The film grew a strong following, which expanded overseas in the 1980s, and has established itself as a cult classic. Film critics and enthusiasts now regard it as an absurdist masterpiece. It has been cited as an influence by filmmakers such as Jim Jarmusch, John Woo, Chan-wook Park and Quentin Tarantino, and composer John Zorn.

Indeed, while watching this, my thought was that this kind of action and score would be right up Tarantino's alley. While the film as a whole is very good, the crowning moment is when the man runs out of the house on fire, making little effort to douse the blaze. Brilliant!

Reviewed by Quinoa198410 / 10

a crazy experimental movie that might be one of the great post-modern crime films ever made

Seijun Suzuki has a lot of nerve as a director, and I mean that as complimentary as it can sound. He pushes buttons without being too exploitive- he knows the genre by the back of his hand, has likely seen his share of 40s film noir and gangster pictures, and knows at least a little of the French new-wave (or rather seems to carry over a similar spirit). So he knows also, even more crucially, how to turn the genre on its head while keeping a sense of poetry to the proceedings. It's hard to pull off a sense of the poetic in a crime film, but Suzuki's camera techniques are to the quality that he can get his actors at the same level of a challenge of sorts. Branded to Kill is about deconstructing the myths of the hit-man, the qualities of emotion and subservience, of duty and sacrifice, the coldness, and the suppressed longing for death that is encompassing. And damn if it isn't a helluva lot of fun as pulp entertainment, a tale told with some strange characters and even stranger twists of fate, and loaded to the gills with sex and violence.

That last part, I might add, is important in seeing Branded to Kill in context forty years ago. Who else but Suzuki, and maybe Arthur Penn, would go for this level of bizarre violence and uncompromising sex at the time, and at the same time not turn it into some kind of B-movie spectacle? Come to think of it, the premise and essential plot is pure B-movie: a hired killer, Hanada, aka #3 (Jo Shishido, very bad-ass even as he goes crazy),is very good at his job, so good that he's able to kill #2 in a big shoot-out scene in the first twenty minutes of the film, as he escorts another gangster around. Coming back from that mission, he gets a ride from mysterious Misako (Anne Mari),who gives him a mission to kill someone for her. But it goes bad, he's kicked out of the syndicate, and now will be killed by his old bosses. This problem is broken up by two things: 1, #3 is so good, even under total stress from his girlfriend Mami trying to kill him ("We're beasts", she says to him crying her eyes out in supposed guilt),he kills all of those who are supposed to kill him; and 2, he meets killer #1- the "Phantom" killer, who will soon kill him...'soon' being the dreaded word.
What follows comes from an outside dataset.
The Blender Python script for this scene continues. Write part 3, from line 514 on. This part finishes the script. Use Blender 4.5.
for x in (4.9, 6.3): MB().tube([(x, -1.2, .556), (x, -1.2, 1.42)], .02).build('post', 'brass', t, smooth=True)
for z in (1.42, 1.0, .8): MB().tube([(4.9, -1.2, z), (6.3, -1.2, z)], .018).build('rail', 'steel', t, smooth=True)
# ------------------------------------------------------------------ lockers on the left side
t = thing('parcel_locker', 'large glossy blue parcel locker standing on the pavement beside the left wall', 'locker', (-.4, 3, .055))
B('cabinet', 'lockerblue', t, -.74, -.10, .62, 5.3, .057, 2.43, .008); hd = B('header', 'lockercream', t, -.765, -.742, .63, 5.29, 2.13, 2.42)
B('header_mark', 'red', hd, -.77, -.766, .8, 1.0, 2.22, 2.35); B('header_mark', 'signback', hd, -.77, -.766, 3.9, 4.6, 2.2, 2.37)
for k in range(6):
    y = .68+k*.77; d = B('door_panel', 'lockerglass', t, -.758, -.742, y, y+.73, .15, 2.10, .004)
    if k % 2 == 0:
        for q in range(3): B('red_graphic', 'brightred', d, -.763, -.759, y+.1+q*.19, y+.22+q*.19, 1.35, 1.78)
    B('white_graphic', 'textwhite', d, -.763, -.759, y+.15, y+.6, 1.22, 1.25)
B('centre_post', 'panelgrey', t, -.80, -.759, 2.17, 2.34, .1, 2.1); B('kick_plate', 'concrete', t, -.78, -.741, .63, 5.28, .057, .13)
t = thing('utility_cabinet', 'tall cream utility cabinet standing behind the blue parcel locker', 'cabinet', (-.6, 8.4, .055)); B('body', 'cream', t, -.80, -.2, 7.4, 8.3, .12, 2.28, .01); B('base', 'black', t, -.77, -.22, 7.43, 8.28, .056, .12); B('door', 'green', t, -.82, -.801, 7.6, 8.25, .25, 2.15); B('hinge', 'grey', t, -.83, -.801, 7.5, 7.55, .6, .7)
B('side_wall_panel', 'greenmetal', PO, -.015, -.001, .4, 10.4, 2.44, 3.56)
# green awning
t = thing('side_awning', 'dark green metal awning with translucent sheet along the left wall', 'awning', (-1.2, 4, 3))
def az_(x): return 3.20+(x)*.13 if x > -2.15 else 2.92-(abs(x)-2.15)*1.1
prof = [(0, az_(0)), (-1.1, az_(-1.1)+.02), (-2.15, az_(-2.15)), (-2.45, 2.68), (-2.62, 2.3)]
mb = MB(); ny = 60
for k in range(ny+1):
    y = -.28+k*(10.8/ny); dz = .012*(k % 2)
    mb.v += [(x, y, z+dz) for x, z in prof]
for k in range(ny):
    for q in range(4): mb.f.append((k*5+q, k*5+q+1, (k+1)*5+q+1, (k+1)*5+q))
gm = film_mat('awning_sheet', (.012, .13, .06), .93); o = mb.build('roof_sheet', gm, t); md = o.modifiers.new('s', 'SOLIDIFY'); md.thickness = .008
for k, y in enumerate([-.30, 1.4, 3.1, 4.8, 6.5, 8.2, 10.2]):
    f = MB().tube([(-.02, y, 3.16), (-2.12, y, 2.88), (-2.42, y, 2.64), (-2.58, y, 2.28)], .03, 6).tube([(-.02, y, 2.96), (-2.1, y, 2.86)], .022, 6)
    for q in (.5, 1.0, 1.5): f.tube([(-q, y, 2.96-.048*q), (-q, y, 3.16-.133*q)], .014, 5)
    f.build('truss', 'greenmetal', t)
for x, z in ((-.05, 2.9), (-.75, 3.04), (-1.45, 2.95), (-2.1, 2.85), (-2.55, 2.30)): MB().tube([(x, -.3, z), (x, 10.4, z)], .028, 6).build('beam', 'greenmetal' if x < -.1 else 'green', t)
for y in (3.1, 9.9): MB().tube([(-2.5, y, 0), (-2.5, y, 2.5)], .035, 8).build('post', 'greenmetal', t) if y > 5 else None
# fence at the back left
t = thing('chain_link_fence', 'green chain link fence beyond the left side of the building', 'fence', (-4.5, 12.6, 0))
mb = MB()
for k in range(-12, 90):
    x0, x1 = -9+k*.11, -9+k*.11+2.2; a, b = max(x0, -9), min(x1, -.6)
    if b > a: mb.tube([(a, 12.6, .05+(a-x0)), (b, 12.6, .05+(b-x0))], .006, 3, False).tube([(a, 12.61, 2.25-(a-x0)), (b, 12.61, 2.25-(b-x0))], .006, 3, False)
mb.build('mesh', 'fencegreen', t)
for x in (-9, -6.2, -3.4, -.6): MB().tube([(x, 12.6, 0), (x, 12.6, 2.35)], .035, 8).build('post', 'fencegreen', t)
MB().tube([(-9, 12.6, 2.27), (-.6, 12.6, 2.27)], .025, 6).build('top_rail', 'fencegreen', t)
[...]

Well, as 'pure' as it can be under the circumstances anyway. It's essentially the story of an assassin who has the tables turned on him, and has to step up to the challenge- will he be #1? Can there ever be any kind of #1 in the world of hired killers? The last half hour is mostly only #3 and #1 in the apartment, as they both reach for their guns at the same time and neither uses them. It becomes a game of psychological torture (not to mention nerves),which reaches a fever pitch by the time the climax at the gymnasium comes around. But around this genre story we get Suzuki's style as a director, which is startling, provocative, tawdry, and surreal, whatever one could think to call it. Over the opening credits we see a tiny light go over the names, and the first shot is a random airplane image. There's plenty of indelible images from the film- killer #2 running out of the building on fire; the uproarious, delirious moths and lines and other figures that #3 sees around him at one point; the simple sight of our hero smelling his beloved rice, his first love; Misako in close-up staring at the killer in the rain- chillingly performed by Anne Mari like she's just got out of electro-shock- telling him her hatred of men and her lack of fear for death.

But around these images Suzuki is confident at casting his torn and frayed #3 killer (Jo Shishido gives the performance of a career, with him getting better as the film goes on and he's put in more surreal circumstances),and at being a master of compositions. He and DP Kazue Nagatsuka put just the right lift of suspense and danger to scenes, like the drunken gangster taunting to be shot in the tunnel, or #3 being told he'll be killed the first time and laughing it off, or even the near sci-fi-style of shooting the sides of the buildings. There's maybe a reason, aside from the perverse attention to dark comedy and weird drama in the proceedings, that the producers decided to fire the director after seeing his finished cut: he doesn't follow the rules, or whatever the rules might be in so much practice going into the norm, for shooting a traditional gangster film. Why not just keep the camera still on the whole building as a man falls to his death from the top? Or how about as our hero is on the phone we're seeing most of what's above his head in the apartment, then shifting below? It's a risk that Suzuki takes, to make the style reflect atmosphere of the urban landscapes, on top of that of the terrors facing #3, and only once or twice looking too self-conscious. In a word, it's hip.

It's probably not surprising then that the speed and energy and form of the style feels influential to so many who skate that line between mainstream and art-house, while at the same time doesn't feel aged at all. If anything, the sex is still hot, the sudden violence still shocking (and shockingly funny),and the ending as perfect a sum-up of the devastation of the ego of violence and death, the monstrosity of it, as could be imagined. I love it, in all its subtle, crazy independent wide-screen glory, and it serves as a great introduction to Suzuki's oeuvre.